Looking for an excuse to party? Celebrate your car’s birthday
During this time of intense homebodiness, a lot of people have taken up baking. The other day, the wife announced that she would like to bake a cake—it had been awhile, she said, since we had good cake. And that was because it had been awhile since any occasion where people came together to celebrate something by eating cake.
We both have fall birthdays, so I suggested that we celebrate the 50th birthday of our old Lamborghini Espada. A car that, according to factory documentation, was born on April 20, 1970. Next thing I knew, the eggs and flour and sugar were flying.
All cars have a birthday, and in these days, when we’re all looking for something to celebrate, why not throw a little love toward the family member that lives in the garage? Most people know the year that their car was made. Some know the month, and a few know the day. But does it really matter if now isn’t exactly the car’s birthday? Go ahead and celebrate!
I used the word “documentation” with reference to our Espada. As if there are official computer printouts stamped with the seal of the charging bull, signed by Ferruccio Lamborghini, in vault somewhere in Sant’ Agata. Back in the 1960s and early 1970s, the factory records were little more than a few facts about each car scrawled in what could pass for a high-school notebook. I actually saw the Espada notebook at the factory when I first visited there in 2000. It gave each Espada’s linear build number (in our case, car #263 out of 1217), its chassis and engine numbers, its exterior and interior colors, the name of the first owner, and the day the car was completed.

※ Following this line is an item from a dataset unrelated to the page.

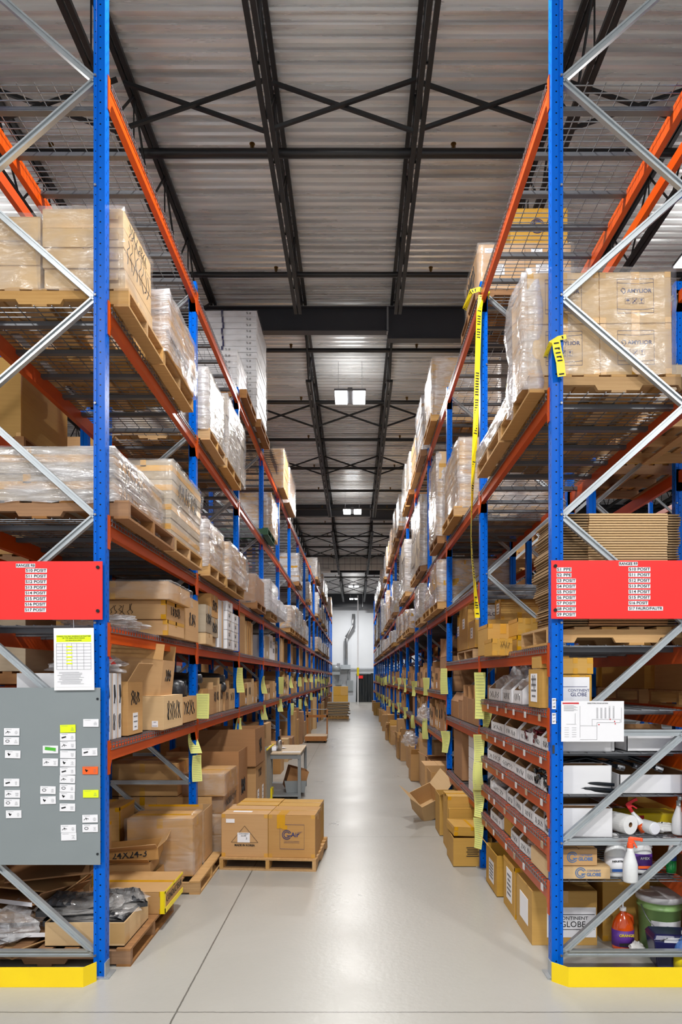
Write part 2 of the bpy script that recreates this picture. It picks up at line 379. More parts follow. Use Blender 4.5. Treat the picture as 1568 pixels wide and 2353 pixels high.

Our Espada’s birthday is easy to remember, because it’s three days after NASA’s Apollo 13 mission successfully concluded with the capsule’s splashdown in the Pacific. (Okay, yes, there’s a serious compounding of nerd-out happening here). When I bought the car, I affixed an Apollo 13 mission sticker to the rear window. In my imagination, the Lamborghini employees were riveted to their TVs that week, watching three heroic astros as they fought for survival in a stricken spaceship. Which would explain a lot about my Espada’s subsequent reliability.
The notebooks on these earlier Lamborghinis survived a records purge that happened after Audi bought Lamborghini in 1998. This happened only because an employee spirited those books out of the factory and into safe hands. If you own an Espada, the owner’s club connects you to a certain guy, and you email him, and he sends back to you an image of your entry. Of course, the process works differently if you own a Mustang, but lots of companies now supply original documentation to owners who request it. Jaguar, for example, charges the equivalent of $62 for a heritage certificate. And for many cars, there is so much free research online that you can probably narrow your machine’s build to the month using only the VIN.
And if not, throw a party anyway. Your car won’t know if you’re off by a few months, and pretty much everyone could use a cake and a smile these days.